Thursday, April 18, 2013

Cutting Out the Middle Man

Iraq executed some more captured jihadis. When you don't have drones, you make do.

Iraq has adapted to the problem of corruption in Iraq's prison system. Unable to be sure that inmates can't bribe their way out of a life sentence, as Strategypage has noted, Iraq has erased that problem:

Iraq has executed 21 prisoners convicted on terrorism charges and links to al-Qaida, the Justice Ministry said Wednesday, setting off fresh criticism from a human rights expert over Baghdad's insistence on enforcing capital punishment.

The prisoners were executed by hanging in the Iraqi capital on Tuesday, according to a statement posted on the ministry's website. All the convicts were Iraqi al-Qaida operatives who were involved in bombings, car bomb attacks and assassinations, the statement said.

"Human rights" activists, who don't seem to work themselves up into such a frothy rage over the murders that got the jihadis their death sentences, don't like this.

But how different is it than President Obama who doesn't want to put any more prisoners into Guantanamo Bay and so just kills them from the air with drone strikes?

Well, it is different in one way.

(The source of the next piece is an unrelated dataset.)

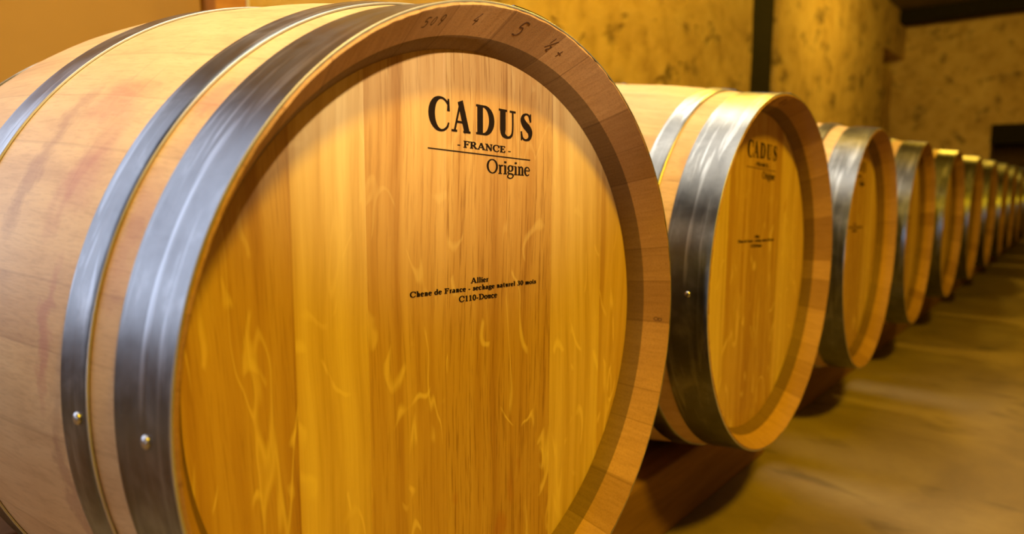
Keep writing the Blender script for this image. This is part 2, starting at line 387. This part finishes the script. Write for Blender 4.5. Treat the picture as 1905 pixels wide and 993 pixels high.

Our president made a choice to kill jihadis rather than reject the ridiculous claims of his most rabid supporters who actually read Gitmo inmate poetry like it was holy writ and who don't trust our military to hold honest tribunals to judge detainees.

Welcome to the world the left helped create.

Iraqis simply adapted to their reality of a corruption-ridden system.

Perhaps if we were still in Iraq, we could take care of high profile scum like this without going through all that trial and conviction stuff that the Iraqis have to go through:

Iraqi special forces were hunting in a western province for the most senior member of Saddam Hussein's inner circle who has been on the run since the 2003 invasion, security sources said on Thursday.

Troops were searching for Izzat Ibrahim al-Douri, head of Saddam's now-outlawed Baath party, in Dour, near the former ruler's hometown of Tikrit, 150 km (95 miles) north of Baghdad.

I hope the Iraqis find him before we do. I'm compassionate that way.